**PROBLEM**
Omit all pictures, then retype the data exactly as given.
◇ ◇ ◇ ◇
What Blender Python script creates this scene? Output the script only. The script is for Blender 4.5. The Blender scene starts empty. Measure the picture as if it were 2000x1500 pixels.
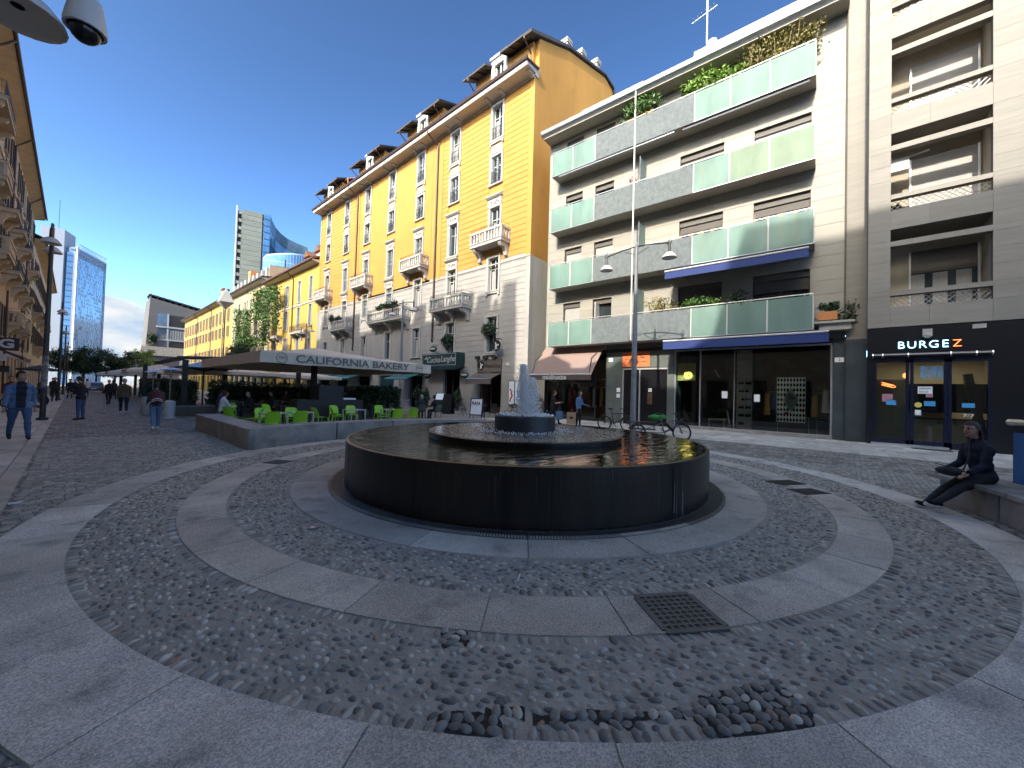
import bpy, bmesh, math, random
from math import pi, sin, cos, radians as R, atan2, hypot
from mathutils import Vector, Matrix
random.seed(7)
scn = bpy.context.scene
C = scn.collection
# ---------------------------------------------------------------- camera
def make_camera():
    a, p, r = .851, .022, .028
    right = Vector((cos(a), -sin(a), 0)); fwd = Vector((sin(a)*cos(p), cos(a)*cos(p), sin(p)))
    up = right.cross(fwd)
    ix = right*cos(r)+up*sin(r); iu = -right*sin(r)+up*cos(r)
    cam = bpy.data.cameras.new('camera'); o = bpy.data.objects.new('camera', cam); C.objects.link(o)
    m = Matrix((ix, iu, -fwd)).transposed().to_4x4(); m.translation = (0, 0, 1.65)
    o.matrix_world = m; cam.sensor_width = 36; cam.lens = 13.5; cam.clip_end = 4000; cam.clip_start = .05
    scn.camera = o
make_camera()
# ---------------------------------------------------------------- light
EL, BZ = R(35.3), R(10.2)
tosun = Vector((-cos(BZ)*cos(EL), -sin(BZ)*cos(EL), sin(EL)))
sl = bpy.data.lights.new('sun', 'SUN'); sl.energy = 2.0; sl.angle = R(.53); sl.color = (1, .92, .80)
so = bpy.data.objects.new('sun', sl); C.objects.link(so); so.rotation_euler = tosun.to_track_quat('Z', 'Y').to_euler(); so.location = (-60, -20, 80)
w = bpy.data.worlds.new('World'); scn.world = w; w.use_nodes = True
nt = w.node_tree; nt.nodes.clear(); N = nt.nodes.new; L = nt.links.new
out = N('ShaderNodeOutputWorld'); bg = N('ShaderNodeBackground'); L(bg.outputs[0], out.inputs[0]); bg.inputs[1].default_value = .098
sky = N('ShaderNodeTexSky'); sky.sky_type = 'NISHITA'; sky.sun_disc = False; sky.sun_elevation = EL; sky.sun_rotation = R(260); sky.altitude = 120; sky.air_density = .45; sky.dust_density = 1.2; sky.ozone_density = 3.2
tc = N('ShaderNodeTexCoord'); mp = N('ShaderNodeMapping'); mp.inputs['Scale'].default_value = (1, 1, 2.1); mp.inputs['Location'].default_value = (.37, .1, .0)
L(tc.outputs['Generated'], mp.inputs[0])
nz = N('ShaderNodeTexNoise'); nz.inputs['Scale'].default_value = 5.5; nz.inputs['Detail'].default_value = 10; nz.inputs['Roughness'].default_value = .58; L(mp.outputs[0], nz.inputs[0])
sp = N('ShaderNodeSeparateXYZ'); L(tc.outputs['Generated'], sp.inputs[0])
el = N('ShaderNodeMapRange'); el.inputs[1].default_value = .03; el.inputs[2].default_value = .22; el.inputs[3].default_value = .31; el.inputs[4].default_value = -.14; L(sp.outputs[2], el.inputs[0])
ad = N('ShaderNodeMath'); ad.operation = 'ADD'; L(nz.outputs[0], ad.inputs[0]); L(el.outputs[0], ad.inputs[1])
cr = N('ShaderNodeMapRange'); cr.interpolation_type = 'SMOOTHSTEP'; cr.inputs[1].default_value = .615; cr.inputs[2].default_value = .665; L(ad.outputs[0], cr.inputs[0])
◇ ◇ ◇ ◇
**ANSWER TO THE TASK**
What Blender Python script creates this scene? Output the script only. The script is for Blender 4.5. The Blender scene starts empty. Measure the picture as if it were 2000x1500 pixels.
import bpy, bmesh, math, random
from math import pi, sin, cos, radians as R, atan2, hypot
from mathutils import Vector, Matrix
random.seed(7)
scn = bpy.context.scene
C = scn.collection
# ---------------------------------------------------------------- camera
def make_camera():
    a, p, r = .851, .022, .028
    right = Vector((cos(a), -sin(a), 0)); fwd = Vector((sin(a)*cos(p), cos(a)*cos(p), sin(p)))
    up = right.cross(fwd)
    ix = right*cos(r)+up*sin(r); iu = -right*sin(r)+up*cos(r)
    cam = bpy.data.cameras.new('camera'); o = bpy.data.objects.new('camera', cam); C.objects.link(o)
    m = Matrix((ix, iu, -fwd)).transposed().to_4x4(); m.translation = (0, 0, 1.65)
    o.matrix_world = m; cam.sensor_width = 36; cam.lens = 13.5; cam.clip_end = 4000; cam.clip_start = .05
    scn.camera = o
make_camera()
# ---------------------------------------------------------------- light
EL, BZ = R(35.3), R(10.2)
tosun = Vector((-cos(BZ)*cos(EL), -sin(BZ)*cos(EL), sin(EL)))
sl = bpy.data.lights.new('sun', 'SUN'); sl.energy = 2.0; sl.angle = R(.53); sl.color = (1, .92, .80)
so = bpy.data.objects.new('sun', sl); C.objects.link(so); so.rotation_euler = tosun.to_track_quat('Z', 'Y').to_euler(); so.location = (-60, -20, 80)
w = bpy.data.worlds.new('World'); scn.world = w; w.use_nodes = True
nt = w.node_tree; nt.nodes.clear(); N = nt.nodes.new; L = nt.links.new
out = N('ShaderNodeOutputWorld'); bg = N('ShaderNodeBackground'); L(bg.outputs[0], out.inputs[0]); bg.inputs[1].default_value = .098
sky = N('ShaderNodeTexSky'); sky.sky_type = 'NISHITA'; sky.sun_disc = False; sky.sun_elevation = EL; sky.sun_rotation = R(260); sky.altitude = 120; sky.air_density = .45; sky.dust_density = 1.2; sky.ozone_density = 3.2
tc = N('ShaderNodeTexCoord'); mp = N('ShaderNodeMapping'); mp.inputs['Scale'].default_value = (1, 1, 2.1); mp.inputs['Location'].default_value = (.37, .1, .0)
L(tc.outputs['Generated'], mp.inputs[0])
nz = N('ShaderNodeTexNoise'); nz.inputs['Scale'].default_value = 5.5; nz.inputs['Detail'].default_value = 10; nz.inputs['Roughness'].default_value = .58; L(mp.outputs[0], nz.inputs[0])
sp = N('ShaderNodeSeparateXYZ'); L(tc.outputs['Generated'], sp.inputs[0])
el = N('ShaderNodeMapRange'); el.inputs[1].default_value = .03; el.inputs[2].default_value = .22; el.inputs[3].default_value = .31; el.inputs[4].default_value = -.14; L(sp.outputs[2], el.inputs[0])
ad = N('ShaderNodeMath'); ad.operation = 'ADD'; L(nz.outputs[0], ad.inputs[0]); L(el.outputs[0], ad.inputs[1])
cr = N('ShaderNodeMapRange'); cr.interpolation_type = 'SMOOTHSTEP'; cr.inputs[1].default_value = .615; cr.inputs[2].default_value = .665; L(ad.outputs[0], cr.inputs[0])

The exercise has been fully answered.